The full-scale engineering mockup showcases two elements of the National Team’s multi-element architecture – the Ascent Element and Descent Element. Standing at more than 40 feet, it is the Blue Origin National Team’s update to Apollo’s Lunar Module and will be used to validate the National Team’s approaches for getting crew, equipment, supplies, and samples off and on the vehicle, according to a Blue Origin email. The team will collaborate with NASA organizations including Johnson Space Center’s Astronaut Office to perform engineering and crew operations tests with astronauts aiming to fly the final system within several years.

“Testing this engineering mockup for crew interaction is a step toward making this historic mission real,” said Brent Sherwood, vice president of Blue Origin’s Advanced Development Programs, in an email. “The learning we get from full-scale mockups can’t be done any other way. Benefitting from NASA’s expertise and feedback at this early stage allows us to develop a safe commercial system that meets the agency’s needs.”

Blue Origin, owned by Amazon founder Jeff Bezos, opened in Kent in 2000. The company built opened a new headquarters in January along 76th Avenue South, and is expected to employ more than 4,000 by the end of the year, according to city of Kent officials.

The National Team Human Landing System design leverages significant prior work, flight heritage and a modular solution, according to the email. Modular solutions help to enable faster progress due to the independent development and testing of each element, which permits ongoing improvements and evolution without impacting the full system. This also provides flexibility in the use of different launch vehicles and different concepts of operations.

The Descent Element is based on Blue Origin’s Blue Moon cargo lander and BE-7 LOX/hydrogen engine, both in development for more than three years. The Ascent Element incorporates avionics, software, life support hardware, crew interfaces, and mission operations from Lockheed Martin’s human-rated, deep-space Orion vehicle that will fly on the Artemis I and II missions, according to the email.

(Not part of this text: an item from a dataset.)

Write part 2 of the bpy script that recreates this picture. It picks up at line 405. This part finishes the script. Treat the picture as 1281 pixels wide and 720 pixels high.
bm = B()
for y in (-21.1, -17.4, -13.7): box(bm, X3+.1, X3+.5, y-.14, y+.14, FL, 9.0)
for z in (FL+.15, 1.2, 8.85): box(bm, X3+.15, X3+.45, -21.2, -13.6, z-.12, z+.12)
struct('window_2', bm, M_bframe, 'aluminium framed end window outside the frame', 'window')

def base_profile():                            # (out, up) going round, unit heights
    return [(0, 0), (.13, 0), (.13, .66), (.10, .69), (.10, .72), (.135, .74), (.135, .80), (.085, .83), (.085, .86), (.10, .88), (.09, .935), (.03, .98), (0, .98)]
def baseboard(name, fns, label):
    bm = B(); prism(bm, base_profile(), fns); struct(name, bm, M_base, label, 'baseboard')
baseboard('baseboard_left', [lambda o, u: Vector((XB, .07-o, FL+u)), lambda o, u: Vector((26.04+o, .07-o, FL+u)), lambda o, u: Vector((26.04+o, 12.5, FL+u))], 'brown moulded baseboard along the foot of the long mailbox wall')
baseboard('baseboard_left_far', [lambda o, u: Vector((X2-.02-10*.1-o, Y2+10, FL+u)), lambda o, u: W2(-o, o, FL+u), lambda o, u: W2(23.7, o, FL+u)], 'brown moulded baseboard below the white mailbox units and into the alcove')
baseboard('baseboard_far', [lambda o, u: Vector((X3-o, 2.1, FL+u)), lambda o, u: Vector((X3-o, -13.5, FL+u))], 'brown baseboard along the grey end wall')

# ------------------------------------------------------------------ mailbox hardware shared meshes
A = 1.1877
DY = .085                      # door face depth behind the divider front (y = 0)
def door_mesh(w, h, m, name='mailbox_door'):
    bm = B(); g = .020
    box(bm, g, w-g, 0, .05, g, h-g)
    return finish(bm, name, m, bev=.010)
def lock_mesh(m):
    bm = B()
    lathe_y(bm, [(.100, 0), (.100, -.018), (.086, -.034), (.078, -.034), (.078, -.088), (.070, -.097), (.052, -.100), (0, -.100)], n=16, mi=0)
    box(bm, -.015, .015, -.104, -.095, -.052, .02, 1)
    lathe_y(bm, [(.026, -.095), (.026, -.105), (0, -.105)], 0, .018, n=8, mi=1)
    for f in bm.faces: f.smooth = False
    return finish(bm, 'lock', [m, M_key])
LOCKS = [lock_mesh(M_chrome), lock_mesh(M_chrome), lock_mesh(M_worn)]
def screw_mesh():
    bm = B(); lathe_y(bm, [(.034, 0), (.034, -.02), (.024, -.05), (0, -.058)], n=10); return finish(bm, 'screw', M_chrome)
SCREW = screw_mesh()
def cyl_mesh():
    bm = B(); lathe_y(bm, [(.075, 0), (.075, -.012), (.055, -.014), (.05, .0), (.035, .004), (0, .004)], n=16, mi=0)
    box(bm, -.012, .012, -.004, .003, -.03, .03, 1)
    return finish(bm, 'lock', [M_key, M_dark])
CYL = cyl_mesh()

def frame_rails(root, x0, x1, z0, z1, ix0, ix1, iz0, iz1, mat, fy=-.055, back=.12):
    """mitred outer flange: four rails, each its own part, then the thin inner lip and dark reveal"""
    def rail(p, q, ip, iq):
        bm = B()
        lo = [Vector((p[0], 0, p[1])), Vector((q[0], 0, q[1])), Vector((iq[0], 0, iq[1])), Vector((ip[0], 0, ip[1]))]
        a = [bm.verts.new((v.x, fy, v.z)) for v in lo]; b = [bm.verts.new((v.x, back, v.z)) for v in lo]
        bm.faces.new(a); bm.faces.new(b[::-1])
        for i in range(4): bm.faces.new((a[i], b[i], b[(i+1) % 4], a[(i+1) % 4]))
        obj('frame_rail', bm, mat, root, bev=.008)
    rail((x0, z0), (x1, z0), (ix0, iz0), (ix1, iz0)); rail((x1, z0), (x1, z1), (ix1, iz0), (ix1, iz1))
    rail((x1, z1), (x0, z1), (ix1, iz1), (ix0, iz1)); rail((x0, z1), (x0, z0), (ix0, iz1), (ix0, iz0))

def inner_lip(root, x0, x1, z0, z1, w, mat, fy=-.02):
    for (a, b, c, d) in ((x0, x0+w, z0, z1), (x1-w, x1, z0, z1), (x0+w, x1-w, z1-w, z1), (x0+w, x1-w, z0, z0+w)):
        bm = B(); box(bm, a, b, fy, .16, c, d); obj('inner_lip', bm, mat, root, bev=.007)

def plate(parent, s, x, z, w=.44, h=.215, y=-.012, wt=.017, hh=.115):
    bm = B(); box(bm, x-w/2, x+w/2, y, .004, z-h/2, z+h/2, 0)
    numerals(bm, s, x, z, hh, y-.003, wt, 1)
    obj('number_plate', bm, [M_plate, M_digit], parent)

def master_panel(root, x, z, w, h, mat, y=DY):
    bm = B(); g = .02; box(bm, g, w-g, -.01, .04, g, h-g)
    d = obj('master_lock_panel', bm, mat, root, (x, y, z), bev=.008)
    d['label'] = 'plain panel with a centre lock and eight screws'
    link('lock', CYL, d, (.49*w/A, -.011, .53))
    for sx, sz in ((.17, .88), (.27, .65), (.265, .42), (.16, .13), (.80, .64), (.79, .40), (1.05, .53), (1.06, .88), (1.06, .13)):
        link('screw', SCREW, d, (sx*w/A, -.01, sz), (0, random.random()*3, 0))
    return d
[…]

A consistent cockpit experience and training from Orion to the Ascent Element makes the end-to-end mission safer for Artemis. The Transfer Element, a propulsive stage that starts the lander on its descent trajectory from lunar orbit, is based on Northrop Grumman’s Cygnus vehicle that provides logistics resupply to the International Space Station; and Draper provides descent guidance and avionics to the National Team.

“Each partner brings its own outstanding legacy to the National Team,” said Kirk Shireman, vice president of Lunar Campaigns at Lockheed Martin Space. “These include developing, integrating, and operating human-rated spacecraft, launch systems and planetary landers. Together we form an excellent team to send our next astronauts to the Moon in 2024. Augmenting state of the art tools with physically being able to see, interact, and evaluate a full-up lander in person is critical. It will inform our design and requirements earlier in the program allowing us to accelerate our development and meet the 2024 lunar landing goal.”

The mockup will remain at Johnson Space Center through early 2021 for a series of tests and simulations. Over the coming months, the National Team will continue to build and increase mockup fidelity. NASA’s Human Landing System Program is managed at Marshall Space Flight Center in Huntsville, Alabama.

In April, NASA selected Blue Origin and the other companies to help return humans to the moon. The total combined value for all awarded contracts is $967 million for the 10-month base period, according to NASA.

About the National Team

The Blue Origin-led National Team, which is comprised of Blue Origin, Lockheed Martin, Northrop Grumman, and Draper, is working to offer a Human Landing System for NASA’s Artemis program to return Americans to the lunar surface – this time to stay.

Blue Origin, as prime contractor, leads program management, systems engineering, safety and mission assurance, and mission engineering and operations; and develops the Descent Element. Lockheed Martin develops the reusable Ascent Element vehicle and leads crewed flight operations and training. Northrop Grumman develops the Transfer Element vehicle that delivers the landing system into low lunar orbit for final descent. Draper leads descent guidance and provides flight avionics.